The late Malcolm Browne in 1964.
Starting about three years ago I started putting up a lot of newspapers from a century prior right at the point of their publication centennial. It's been illuminating as I hadn't appreciated, prior to that time, that the news services already existed and the better newspapers ran major news stories from across the country, and indeed across the globe, often within 24 hours of their occurring or even on the day that they occurred. So people were informed of what was going on pretty quickly. This is all the more the case as people really read the paper back then, as opposed to now when newspapers have declining readership.
But there is something really different about printed news. It has a sense of remoteness about it. Just last week, for example, the papers of a century ago were running a front page story about tornado deaths in Arkansas that, freakishly, occurred on the exact centennial of the same thing happening in 2019. The difference is, however, that even over the span of a century, it's hard not to have the sense that the deaths in Arkansas were terrible, but they were not immediate to the lives of those who read the story elsewhere.

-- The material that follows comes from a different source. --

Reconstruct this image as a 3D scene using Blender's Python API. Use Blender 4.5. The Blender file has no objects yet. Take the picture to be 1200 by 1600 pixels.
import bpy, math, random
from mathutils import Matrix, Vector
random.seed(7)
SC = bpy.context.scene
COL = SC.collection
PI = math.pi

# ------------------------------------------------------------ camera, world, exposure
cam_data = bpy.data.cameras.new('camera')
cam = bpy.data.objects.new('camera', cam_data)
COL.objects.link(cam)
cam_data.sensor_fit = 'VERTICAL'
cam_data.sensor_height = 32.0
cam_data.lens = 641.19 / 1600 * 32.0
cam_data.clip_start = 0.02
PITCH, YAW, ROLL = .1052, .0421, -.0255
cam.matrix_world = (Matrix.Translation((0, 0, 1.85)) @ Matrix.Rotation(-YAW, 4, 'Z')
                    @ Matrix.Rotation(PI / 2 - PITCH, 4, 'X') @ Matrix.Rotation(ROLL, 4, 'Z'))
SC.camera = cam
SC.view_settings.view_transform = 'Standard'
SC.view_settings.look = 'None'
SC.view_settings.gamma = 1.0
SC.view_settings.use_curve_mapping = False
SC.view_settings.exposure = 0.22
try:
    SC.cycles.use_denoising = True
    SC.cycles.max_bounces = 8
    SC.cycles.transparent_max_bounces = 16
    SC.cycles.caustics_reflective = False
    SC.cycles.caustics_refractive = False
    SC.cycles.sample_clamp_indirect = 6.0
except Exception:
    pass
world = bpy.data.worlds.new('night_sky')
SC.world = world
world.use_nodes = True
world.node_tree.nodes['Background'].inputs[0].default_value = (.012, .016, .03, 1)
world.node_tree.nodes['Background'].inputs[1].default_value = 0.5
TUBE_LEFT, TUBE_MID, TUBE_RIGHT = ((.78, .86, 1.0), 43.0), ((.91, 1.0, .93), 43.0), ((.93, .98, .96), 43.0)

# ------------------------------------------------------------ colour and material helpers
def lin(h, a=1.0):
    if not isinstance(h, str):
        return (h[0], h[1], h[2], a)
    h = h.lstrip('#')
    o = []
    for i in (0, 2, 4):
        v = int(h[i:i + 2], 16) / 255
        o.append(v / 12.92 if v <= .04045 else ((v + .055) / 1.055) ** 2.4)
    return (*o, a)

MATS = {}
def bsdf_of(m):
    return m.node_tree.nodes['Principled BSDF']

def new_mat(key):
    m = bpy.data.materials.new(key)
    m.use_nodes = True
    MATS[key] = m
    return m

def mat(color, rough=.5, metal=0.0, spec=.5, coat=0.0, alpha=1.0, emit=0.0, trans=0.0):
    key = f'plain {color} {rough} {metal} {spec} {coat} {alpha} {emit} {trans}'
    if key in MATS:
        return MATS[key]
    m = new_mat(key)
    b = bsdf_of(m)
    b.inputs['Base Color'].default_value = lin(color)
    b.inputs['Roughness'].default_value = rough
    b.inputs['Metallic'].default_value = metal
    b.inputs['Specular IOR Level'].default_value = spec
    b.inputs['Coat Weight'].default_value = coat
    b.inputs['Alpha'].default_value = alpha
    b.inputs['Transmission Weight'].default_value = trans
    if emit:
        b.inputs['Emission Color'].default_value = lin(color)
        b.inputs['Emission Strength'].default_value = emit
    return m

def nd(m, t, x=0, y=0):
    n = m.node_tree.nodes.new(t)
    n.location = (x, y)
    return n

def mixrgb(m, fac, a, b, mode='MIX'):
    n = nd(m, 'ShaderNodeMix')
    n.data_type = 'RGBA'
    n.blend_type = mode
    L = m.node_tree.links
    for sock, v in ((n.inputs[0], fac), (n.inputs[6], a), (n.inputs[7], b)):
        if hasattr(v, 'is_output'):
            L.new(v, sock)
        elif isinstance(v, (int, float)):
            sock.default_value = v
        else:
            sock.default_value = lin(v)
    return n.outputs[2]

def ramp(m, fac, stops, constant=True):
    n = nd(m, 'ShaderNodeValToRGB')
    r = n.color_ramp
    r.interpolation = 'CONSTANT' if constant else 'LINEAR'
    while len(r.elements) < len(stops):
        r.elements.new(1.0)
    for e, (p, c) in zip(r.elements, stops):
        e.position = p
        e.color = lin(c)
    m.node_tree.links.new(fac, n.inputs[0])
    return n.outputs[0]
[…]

Television news alters this. As we are a visual species, we react to images as if they are immediate. This is why film has always been so impact. Triumph of the Will wouldn't have matter a whit if it was a radio show. It did as a movie. Images have a way of impacting us the way other things do not. And part of that influences is that images exaggerate the importance of remote events.
Because of this, remote natural events have, in recent years, taken on a sense of political importance even though there's absolutely nothing anyone can really do about them. President Bush was criticized vehemently over Hurricane Katrina, as if he could have done anything about it. Since that event, Presidents have been required to go to the scene of such disasters so that they can be filmed worrying about them, even though logic tells us that they'd be better off staying in the oval office where the news is likely a bit more clear. Bush didn't make that mistake with the September 11, 2001 terrorist attack as he traveled to "Ground Zero". But why? Franklin Roosevelt didn't travel to Pearl Harbor to look at the disaster there. It's all just for the camera.
That's one thing, but an added aspect of it is that even though we are now in the most peaceful episode of all of human history, television has promoted violence in more ways than one. So has film for that matter.
One way that this has occurred is that television and film have celebrated and promoted every type of vile behavior including violence. Violence and sexual depravity that at one time would have never appeared in film is routine in it now. Entire major and still celebrated movies about World War Two were filmed that didn't devolve into gore and didn't feature a nearly mandatory act of sexual depravity prior to the 1970s, witness The Longest Day or Tora! Tora! Tora! In contrast watch Fury or Pearl Harbor now.
Beyond that, however, televised news footage, now available twenty-four hours a day on everyone's computer, has contributed to acts by lone actors against masses of people in all sorts of ways. Indeed, we know now that the horrific events in Christchurch New Zealand were inspired by that.
Already, because of the nature of images, the reactions have been out of sync with reality. New Zealand's prime minister has indicated that "something" will be done about her country's lax gun control provisions when in fact the attack was stopped at one of the mosques where it occurred because a worshiper was armed and the attacker abandoned the attack there. And based on what we now know of the immigrant attacker who wanted to attack immigrants (apparently he didn't conceive of himself as an immigrant as he was white and not a Muslim, but he was) he would have struck out no matter where he was.
But more than that, if this news was regarded as remote, it would be remote, as horrible as that may sound. This sort of thing has spread due to the camera.
In 1963 journalist Malcolm Browne was informed to be at a certain location in Saigon where something was supposed to occur. Browne was one of the few people who heeded the call to be there. When there, he watched as a Buddhist monk, Thich Quang Duc, sat down in an intersection and another monk calmly poured ten gallons of gasoline over him. Doing that takes some time. The seated monk then set himself on fire.
Browne admitted that he could have intervened and stopped it and he admitted that he had that urge. But he stated that he couldn't as he was as journalist. Instead, he took photographs of Thich Quang Duc burning.
Browne was a chemist before he was as journalist. His instincts were right but his actions were wrong. If he later was bothered by what he'd not done, he should have been. He was complicit in the death of a human being.